Government figures claim Google takes up to 36% of ad revenue in fees, though Google argues its rate has dropped to 31%, which it claims is lower than competitors.
Broader Implications
This case could set a precedent for regulating digital markets, influencing how other tech giants like Meta and Amazon are scrutinized. Historically, antitrust actions have broken up major corporations like AT&T, leading to more competition and innovation.
The outcome will shape how governments handle Big Tech’s dominance in digital markets globally. If Google prevails, it may solidify its dominance and deter further regulatory actions.
Practical Advice
Here’s how stakeholders can prepare for potential changes and safeguard their strategies:
Publishers: Diversify ad revenue by exploring alternative platforms and tools outside Google’s ecosystem. Build direct relationships with advertisers to reduce reliance on intermediaries.
Advertisers: Stay informed about emerging platforms and negotiate flexible contracts. Consider testing non-Google ad networks to optimize reach and costs.
Small Businesses: Invest in organic strategies like SEO and social media engagement to lessen dependence on paid ads.
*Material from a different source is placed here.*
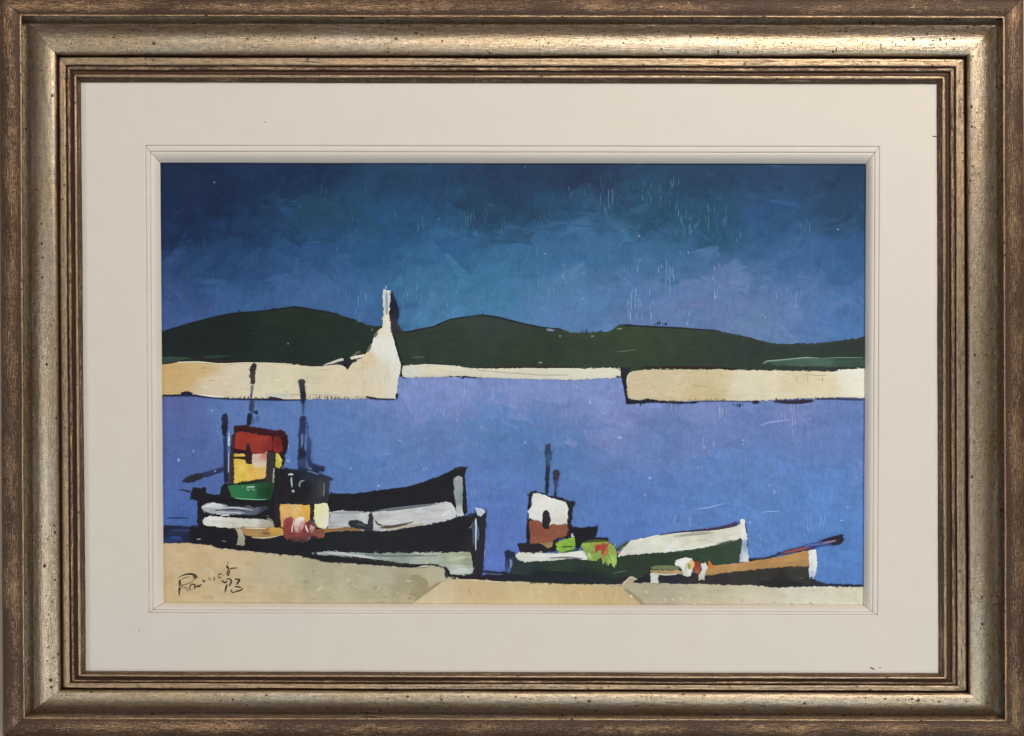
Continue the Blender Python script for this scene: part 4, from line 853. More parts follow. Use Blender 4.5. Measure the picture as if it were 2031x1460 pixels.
P.patch(T('A', (778, 800), (800, 785), (870, 775), (1000, 800), (1200, 830), (1250, 825), (1295, 848), (1325, 895), (1312, 960), (1318, 1040), (1292, 1080), (1285, 1180), (1240, 1240), (1200, 1371), (730, 1371), (745, 1100), (755, 940), (785, 850)), [(470, 850, (60, 26, 28)), (560, 870, (58, 26, 30)), (565, 900, (48, 26, 32)), (465, 900, (50, 40, 44)), (540, 930, (50, 44, 44)), (465, 950, (60, 54, 54))], l, jit=1.0, ang=80)
P.stroke(T('A', (728, 1371), (730, 1200), (740, 1090)), [3, 4, 2], (92, 90, 92), l + 0.5, dry=0.2)
P.patch(T('A', (725, 860), (740, 850), (742, 930), (738, 990), (724, 985), (718, 920)), (176, 190, 210), l + 0.5)
P.build('wheelhouse_frame', b1)
P = Paint(); l = 3.4
P.patch(T('A', (792, 862), (850, 842), (1000, 867), (1160, 895), (1172, 960), (1168, 1032), (1100, 1050), (960, 1050), (880, 1035), (785, 1018)), [(475, 870, (156, 52, 40)), (510, 875, (162, 56, 42)), (500, 890, (150, 50, 38)), (540, 885, (132, 42, 36))], l, ang=10, streak=0.1)
P.patch(T('A', (1172, 900), (1220, 880), (1265, 930), (1272, 1040), (1200, 1060), (1175, 1020)), [(550, 880, (116, 36, 34)), (558, 895, (142, 44, 36))], l, ang=85, streak=0.15)
P.stroke(T('A', (800, 825), (900, 805), (1060, 832), (1230, 855)), [4, 7, 7, 4], (66, 28, 28), l + 0.4, dry=0.3)
P.build('red_wall', b1)
P = Paint()
P.patch(T('A', (775, 1072), (830, 1064), (905, 1070), (890, 1096), (785, 1100)), (206, 168, 44), l)
P.patch(T('A', (785, 1122), (890, 1122), (905, 1165), (960, 1165), (1030, 1180), (1105, 1175), (1100, 1312), (980, 1335), (860, 1348), (788, 1358)), [(470, 920, (218, 176, 30)), (475, 945, (220, 178, 32)), (500, 940, (222, 166, 40)), (520, 930, (216, 168, 70)), (505, 925, (216, 172, 60))], l, ang=85, streak=0.07)
P.patch(T('A', (968, 1072), (1020, 1062), (1112, 1050), (1110, 1130), (1104, 1215), (1020, 1222), (968, 1185)), [(510, 905, (204, 162, 144)), (525, 903, (196, 120, 100)), (515, 920, (202, 176, 146)), (520, 932, (210, 170, 90))], l + 0.3, ang=88, streak=0.1, blend=20)
P.stroke(T('A', (970, 1060), (1040, 1050), (1108, 1055)), [4, 6, 4], (154, 52, 46), l + 0.9, dry=0.5)
P.patch(T('A', (1196, 1062), (1238, 1070), (1268, 1140), (1245, 1215), (1202, 1195)), [(547, 908, (196, 178, 44)), (555, 925, (184, 172, 40))], l, ang=80, streak=0.15)
P.build('yellow_wall', b1)
P = Paint(); k = l + 0.9
P.stroke(T('A', (752, 1022), (850, 1040), (960, 1052)), [5, 5, 3], (46, 24, 24), k)
P.stroke(T('A', (775, 1108), (840, 1106), (895, 1108)), [3, 4, 3], (60, 36, 26), k)
P.stroke(T('A', (922, 960), (928, 1060), (925, 1165)), [5, 11, 10], (56, 32, 28), k, taper=0.2)
P.stroke(T('A', (1150, 1040), (1148, 1200), (1140, 1371)), [14, 14, 14], (58, 50, 50), k, dry=0.05)
P.stroke(T('A', (770, 860), (772, 1000), (760, 1100), (752, 1371)), [4, 5, 6, 7], (62, 46, 48), k - 0.2, dry=0.1)
P.stroke(T('A', (1188, 1200), (1182, 1290), (1178, 1371)), [3, 4, 3], (156, 150, 134), k + 0.4, dry=0.2)
P.stroke(T('A', (1288, 870), (1305, 950), (1295, 1050)), [8, 9, 8], (52, 24, 30), k - 0.4, dry=0.3)
P.build('window_bars', b1)
P = Paint()
P.patch(T('B', (724, 165), (800, 160), (900, 155), (1000, 150), (1090, 135), (1185, 130), (1188, 200), (1150, 312), (1000, 308), (870, 300), (760, 285), (735, 230)), [(470, 970, (48, 116, 68)), (490, 980, (44, 112, 66)), (505, 975, (46, 106, 64)), (515, 975, (34, 70, 44)), (535, 975, (32, 62, 40))], l + 0.2, ang=3, streak=0.14, blend=14)
P.stroke(T('B', (860, 180), (880, 178)), [2, 3], (150, 186, 160), k); P.stroke(T('B', (900, 185), (950, 182), (1000, 182)), [2, 2.5, 2], (158, 190, 166), k)
P.stroke(T('B', (905, 190), (915, 212), (935, 212), (938, 190)), [1.5, 1.5, 1.5, 1.5], (156, 188, 164), k); P.stroke(T('B', (960, 190), (970, 212), (1000, 210)), [1.5, 1.5, 1.5], (150, 184, 160), k)
P.stroke(T('B', (740, 285), (860, 302), (1010, 310), (1140, 308)), [1.2, 2, 1.8, 1], (104, 168, 122), k, dry=0.4)
P.stroke(T('B', (785, 152), (880, 148), (1000, 130), (1095, 108)), [2, 3, 3, 2], (30, 44, 30), k, dry=0.2)
P.build('green_wall', b1)
P = Paint(); l = 3.2
P.patch(T('A', (943, 205), (958, 165), (985, 143), (1002, 180), (1002, 300), (985, 368), (950, 362), (944, 290)), [(500, 725, (54, 46, 46)), (500, 750, (78, 64, 54))], l, ang=88, streak=0.2)
P.stroke(T('A', (968, 365), (962, 430), (955, 500)), [7, 4, 4], (128, 124, 124), l, dry=0.15, color2=(84, 96, 130))
P.stroke(T('A', (955, 460), (952, 515)), [4, 5], (66, 86, 130), l + 0.4)
P.stroke(T('A', (968, 515), (960, 600), (950, 650)), [7, 9, 8], (62, 66, 100), l, dry=0.1)
P.stroke(T('A', (946, 650), (938, 720), (930, 785)), [8, 9, 8], (38, 36, 54), l + 0.2)
P.stroke(T('A', (965, 660), (985, 640), (1010, 640)), [2, 2.5, 3], (46, 52, 84), l); P.patch(T('A', (990, 640), (1010, 630), (1032, 658), (1005, 668)), (36, 40, 62), l)
P.stroke(T('A', (1022, 670), (1018, 760)), [3, 1.5], (74, 88, 130), l, dry=0.3); P.stroke(T('A', (980, 690), (985, 775)), [3, 3], (92, 110, 150), l, dry=0.4)
P.build('mast', b1)
P = Paint()
P.patch(T('A', (658, 700), (672, 672), (700, 662), (722, 682), (722, 780), (712, 872), (700, 905), (668, 872), (660, 790)), [(446, 830, (44, 46, 72)), (446, 850, (34, 34, 48))], l, ang=88)
P.stroke(T('A', (690, 880), (696, 1000), (702, 1150), (705, 1250), (708, 1371)), [7, 6, 8, 9, 8], (46, 54, 100), l, dry=0.05, color2=(34, 34, 48))
P.stroke(T('A', (724, 1000), (728, 1150), (724, 1300)), [2, 2.5, 2], (150, 160, 176), l + 0.4, dry=0.4)
P.build('mast', b1)
P = Paint()
P.patch(T('A', (268, 1338), (320, 1300), (400, 1275), (470, 1255), (520, 1245), (485, 1290), (445, 1325), (340, 1355), (285, 1358)), (44, 44, 56), l, ang=-18, streak=0.2)
P.stroke(T('A', (450, 1285), (570, 1245), (660, 1215), (725, 1200)), [8, 6, 5, 4], (52, 58, 96), l - 0.3, dry=0.15)
P.stroke(T('A', (485, 1300), (580, 1265), (680, 1235)), [4, 4, 3], (46, 50, 80), l, dry=0.2)
P.patch(T('A', (583, 1240), (600, 1232), (605, 1250), (588, 1256)), (170, 180, 206), l + 0.5)
P.build('oar', b1)

# boat 2: in front, black hull
b2 = boat('front boat with a dark wheelhouse above orange and pale yellow panels')
P = Paint(); l = 4.6
P.patch(T('B', (30, 585), (120, 570), (300, 580), (430, 575), (470, 640), (470, 740), (300, 745), (30, 746)), [(330, 1052, (34, 38, 60)), (380, 1060, (36, 40, 62)), (340, 1070, (40, 52, 90)), (400, 1065, (28, 28, 38))], l - 1.2, ang=2, streak=0.35)
P.stroke(T('B', (110, 690), (220, 695), (320, 712)), [4, 6, 2], (52, 74, 128), l - 0.6, dry=0.7)
P.stroke(T('B', (90, 625), (250, 620), (420, 625)), [3, 5, 4], (48, 58, 96), l - 0.6, dry=0.6)
P.patch(T('B', (350, 600), (440, 585), (600, 600), (1250, 600), (1300, 590), 'C', (20, 745), (256, 745), (264, 790), (450, 778), (640, 775), (850, 782), (1000, 755), (1100, 737), (1300, 710), (1430, 680), (1570, 640), (1690, 612), (1740, 596), (1852, 562), (1845, 700), (1838, 800), (1827, 1000), (1812, 1240), (1720, 1245), (1490, 1240), (1420, 1150), (1300, 1120), (1100, 1145), (900, 1132), (600, 1112), (200, 1085), (130, 1060), (0, 1040), 'B', (1500, 880), (1100, 845), (720, 805), (610, 795), (575, 772), (330, 742)), [(420, 1070, (32, 30, 34)), (600, 1080, (34, 34, 37)), (700, 1080, (37, 37, 40)), (900, 1060, (35, 35, 38)), (770, 1090, (38, 37, 40)), (950, 1080, (44, 40, 44))], l, ang=-3, jit=0.8, streak=0.10, var=0.08)
P.stroke(T('B', (400, 712), (450, 706)), [2, 3], (150, 156, 170), l + 0.6, dry=0.3); P.stroke(T('B', (650, 725), (715, 732)), [2, 2.5], (132, 128, 122), l + 0.6, dry=0.3)
P.stroke(T('C', (400, 1050), (640, 1070), (900, 1110), (1200, 1125)), [5, 7, 5, 4], (48, 42, 42), l + 0.7, dry=0.5)
P.build('hull', b2)
P = Paint()
P.patch(T('C', (100, 1002), (250, 976), (450, 990), (700, 1000), (900, 996), (1150, 991), (1400, 995), (1640, 985), (1695, 1000), (1702, 1050), (1717, 1110), (1718, 1200), (1660, 1218), (1500, 1222), (1472, 1172), (1440, 1140), (1330, 1110), (1150, 1116), (900, 1090), (700, 1060), (400, 1030), (180, 1027)), [(640, 1098, (158, 162, 156)), (700, 1100, (150, 154, 148)), (780, 1105, (146, 152, 140)), (850, 1110, (160, 164, 146)), (900, 1110, (160, 164, 138)), (925, 1110, (150, 154, 126)), (910, 1135, (176, 180, 168))], l + 0.7, ang=2, streak=0.2, blend=30)
P.stroke(T('C', (180, 995), (400, 1005), (650, 1040), (800, 1062)), [3, 5, 5, 2], (176, 178, 170), l + 1.3, dry=0.4)
P.stroke(T('C', (500, 1010), (900, 1030), (1400, 1020)), [3, 5, 3], (120, 126, 120), l + 1.3, dry=0.6)
P.stroke(T('C', (1480, 1190), (1580, 1180), (1700, 1160)), [5, 9, 6], (186, 190, 182), l + 1.3, dry=0.5)
P.stroke(T('C', (1430, 1080), (1560, 1060), (1690, 1030)), [4, 8, 5], (170, 172, 140), l + 1.3, dry=0.6)
P.stroke(T('C', (1150, 1145), (1240, 1130), (1300, 1145)), [2, 3, 2], (178, 178, 164), l + 1.3, dry=0.4)
P.stroke(T('C', (1440, 1180), (1455, 1230), (1470, 1255)), [4, 6, 6], (56, 54, 54), l + 1.0, dry=0.2)
P.build('bottom_strake', b2)
P = Paint()
P.stroke(T('C', (1790, 570), (1795, 800), (1775, 1100), (1765, 1240)), [16, 17, 17, 17], (44, 40, 48), l + 0.8, dry=0.05)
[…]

Leverage data analytics to target audiences more effectively.
Investors: Monitor regulatory actions that could impact Google’s market value and identify growth opportunities in competing ad tech firms.
Regulators: Use this case as a benchmark to address monopolistic practices in rapidly evolving industries, ensuring a fair marketplace for all players.
Key Takeaways
- The DOJ accuses Google of monopolizing 91% of the digital ad market; Google claims its share is only 10%.
- A guilty ruling could force Google to divest parts of its lucrative ad tech business.
- The case highlights tensions between Google, publishers, advertisers, and small businesses.